Gerson writes this wonderful explanation of how and why Catholic thought starts from a completely different place than the American left and the American right:  "Both American liberalism and conservatism put a priority on negative rights — the freedom from external restraint. For some, this means unrestricted social autonomy and choice; for others, unrestricted economic liberty. Catholic social doctrine asserts that human beings have moral and social natures, and that true freedom is found in their fulfillment. Men and women are liberated by ethical behavior; their happiness is completed in family and community; and all who share a community are diminished when any are destitute and hopeless. This perspective is fundamentally at odds with moral relativism and economic libertarianism.
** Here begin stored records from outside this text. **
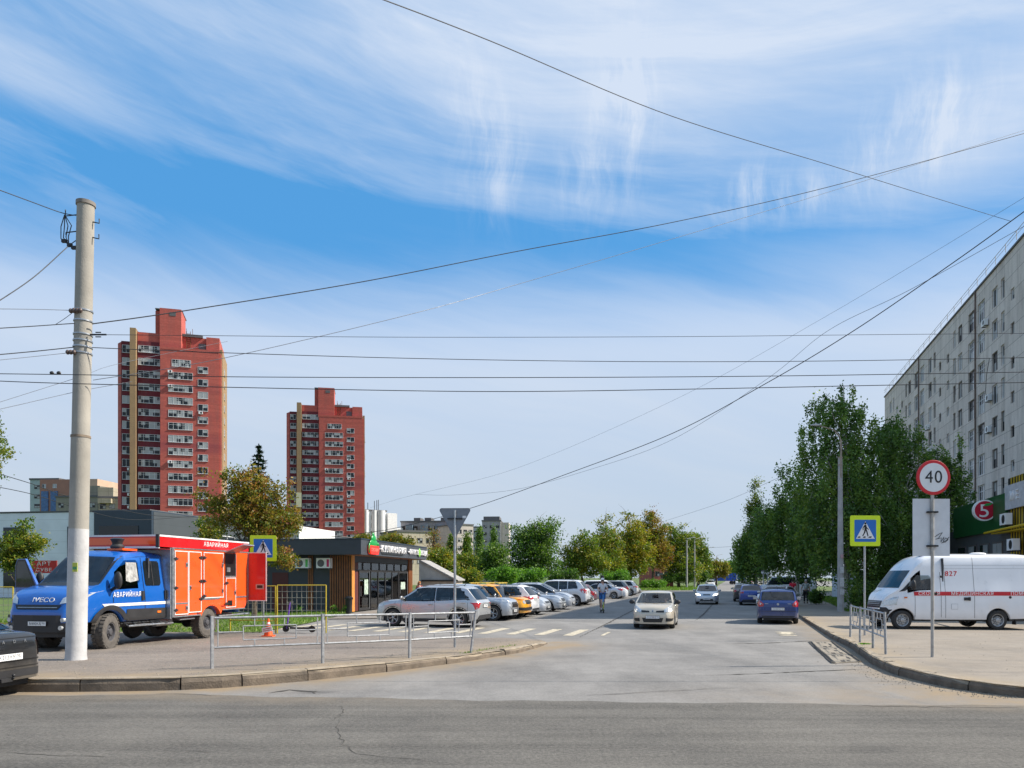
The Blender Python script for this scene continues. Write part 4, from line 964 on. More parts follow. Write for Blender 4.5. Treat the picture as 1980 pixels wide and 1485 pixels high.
# far blue lorry
t = thing('lorry', 'blue box lorry standing across the far end of the street', 'lorry', (66, 232, 0), math.atan2(.1, -1))
mb = MB(); mb.bb(-4.2, 3.4, -1.2, 1.2, 1.0, 3.6); bx = mb.build('cargo_box', mat('lorry_blue', (.01, .06, .34), .5, 0, .2), t)
mb = MB(); 
for k in range(9): mb.bb(-4.0 + k * .9, -3.96 + k * .9, -1.24, 1.24, 1.02, 3.58)
mb.build('ribs', mat('lorry_blue_dark', (.008, .04, .22), .5), t)
mb = MB(); mb.prism([(3.5, .6), (5.3, .6), (5.3, 1.6), (5.0, 2.7), (3.5, 2.8)], -1.15, 1.15, 'XZ'); cb = mb.build('cab', mat('lorry_cab', (.55, .6, .66), .4), t)
mb = MB(); mb.prism([(3.7, 1.6), (5.25, 1.6), (5.0, 2.5), (3.7, 2.6)], -1.17, 1.17, 'XZ'); mb.build('window', M['glass'], t)
for x in (-3, -1.9, 4.3): add_wheel(t, x, 1.15, .5, .3, 'black'); add_wheel(t, x, -1.15, .5, .3, 'black')
t = thing('lorry', 'blue lorry with white-framed rear facing the viewer, right of the blue box lorry', 'lorry', (66.5, 218, 0), math.atan2(.96, .28))
mb = MB(); mb.bb(-3, 3, -1.2, 1.2, 1.0, 3.5); mb.build('cargo_box', mat('lorry_sky', (.04, .16, .45), .5, 0, .1), t)
mb = MB(); mb.bb(-3.05, -3, -1.2, 1.2, 3.3, 3.5); mb.bb(-3.05, -3, -1.2, 1.2, 1.0, 1.2); mb.bb(-3.05, -3, -1.2, -1.05, 1.2, 3.3); mb.bb(-3.05, -3, 1.05, 1.2, 1.2, 3.3); mb.build('door_frame', M['white'], t)
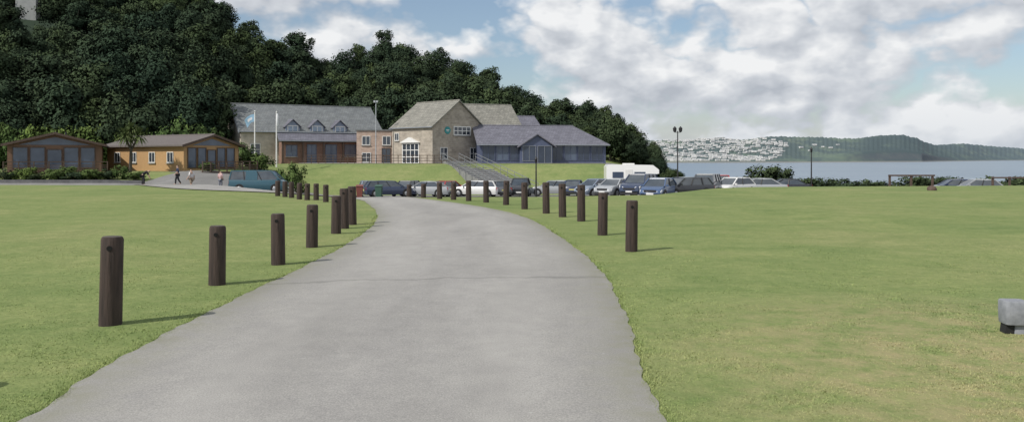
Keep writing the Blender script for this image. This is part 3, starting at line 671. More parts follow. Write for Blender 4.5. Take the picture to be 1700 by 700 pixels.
bg = MB(); bg.prism([(-.33, -.33, 3.88), (-.33, 5, 7.74), (-.33, 5, 7.94), (-.33, -.33, 4.08)], (-.06, 0, 0)); bg.prism([(-.33, 10.33, 3.88), (-.33, 5, 7.74), (-.33, 5, 7.94), (-.33, 10.33, 4.08)], (-.06, 0, 0)); bg.build('bargeboard', M['grey_paint'], b1r)
# link block
lk = thing('link_block', 'flat-topped pinkish stone block between the long building and the gabled one', 'building', (U(592, 112), 112, TZ), R(4))
mb = MB(); mb.box((2.7, 2.6, 1.4), (5.4, 5.2, 5.8)); mb.build('wall', M['stone_warm'], lk)
mb = MB(); mb.box((2.7, 2.6, 4.38), (5.7, 5.5, .16)); mb.build('roof', M['slate'], lk)
fl = frame_of('F', 5.4, 5.2)
opening(lk, fl, .7, 2.4, 1.1, 1.2, 2, 1); opening(lk, fl, 3.4, 2.4, 1.1, 1.2, 2, 1); opening(lk, fl, .7, .1, 1.2, 1.3, 2, 2); opening(lk, fl, 3.3, -.1, 1.2, 2.1, 2, 2, M['timber_dk'], M['glass'], 'door')
# stone gabled building
L2, D2 = 8.2, 8.6; a2 = R(-45); cx, cy = U(718, 104), 104
b2, b2r = house('stone_gabled_building', 'tall rubble stone building with steep gable and mossy slate roof', 'building', (cx-L2*math.cos(a2), cy-L2*math.sin(a2), TZ), a2, L2, D2, 4.6, 7.85, M['stone'], M['slate_old'], ov=.25)
f2 = frame_of('F', L2, D2); g2 = frame_of('R', L2, D2)
opening(b2, f2, 2.2, -.05, 3.4, 2.6, 4, 3, M['white'], M['glass'], 'door', .12, 'white glazed double entrance door')
mb = MB(); mb.prism([(2.0, -.35, 2.62), (3.9, -.35, 3.3), (5.8, -.35, 2.62)], (0, .35, 0)); mb.build('door_hood', M['white'], b2)
opening(b2, f2, .6, 2.9, .9, 1.0, 2, 1)
opening(b2, g2, 3.4, 3.55, 2.9, 1.15, 4, 2, M['white'], M['glass'], 'window', .12)
opening(b2, g2, 1.2, .5, 1.2, 1.5, 2, 2); opening(b2, g2, 6.2, .5, 1.2, 1.5, 2, 2)
sg = MB(); sg.tube((L2+.005, 2.4, 4.15), (L2+.09, 2.4, 4.15), .46, .46, 24); so = sg.build('sign', M['teal'], b2)
sg = MB(); sg.box((L2+.10, 2.4, 4.20), (.02, .5, .09)); so2 = sg.build('sign_mark', M['white'], so)
sg = MB(); sg.box((L2+.10, 2.4, 4.04), (.02, .36, .06)); sg.build('sign_mark', M['white'], so)
# wing
a3 = R(20); ox, oy = U(795, 110)-2*math.cos(a3), 110-2*math.sin(a3)
b3, _ = house('stone_wing', 'stone wing with mossy slate roof joining the steep gabled building', 'building', (ox, oy, TZ), a3, 7.7, 8, 4.9, 7.75, M['stone'], M['slate_old'], ov=.25)
b4, _ = house('dark_roofed_annexe', 'small annexe with dark slate roof behind the stone wing', 'building', (U(850, 121), 121, TZ), R(20), 4.4, 6, 4.9, 6.7, M['stone'], M['slate_blue'], ov=.25)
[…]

It transcends our ideological debates and challenges all sides of them."


I would argue that human/Christian formation that comes from other denominations is similar.  It would be interesting to see if other religions are similar too.

We have now had several generations growing up with the idea that the human individual should be unencumbered from any sort of expectation at all:  responsibility to family, keeping the economic promises one has made, on and on I could go.  And then, we have a nation of grown people acting like toddlers, and we wonder why it feels like the social fabric is ripped and torn.

I am not one of those people who thinks the past was a better place to live.  I know the repression that can come when society has rigid expectations.  I do think we've gone too far in the other direction.  We seem to have very few expectations at all as a society.  So children don't have to do chores, and they grow up to be adults who default on their loans.

I also know that I'm simplifying.  I know that there are issues of gender, class, and race that come into play.  But this is a blog post, and so I will not be undertaking a deep analysis here.

To return to Gerson's point, let's think about the new pope.  Like many others, I'm fascinated by his simple lifestyle, by his modeling the behavior of Christ.  It gives him an authenticity that so many of us lack.

Gerson concludes this way:  "Whatever your view of Christianity, the example of Jesus remains one of history’s most surprising constants. A man who never wrote a word, who spent three years teaching in an obscure corner of a vanished empire, still stirs the deepest longings of the human heart. When we see his image even partially reflected in another human being, it appeals beyond every political division. When we see his image even partially reflected in the church he founded, true authority returns."

It's a good reminder that we're not individuals, working for our own salvation.  We're part of a larger Church, and the world will not only judge us, but will judge the whole Church by our actions.

It's wonderful to have a pope showing us some ways that we can get back to authenticity.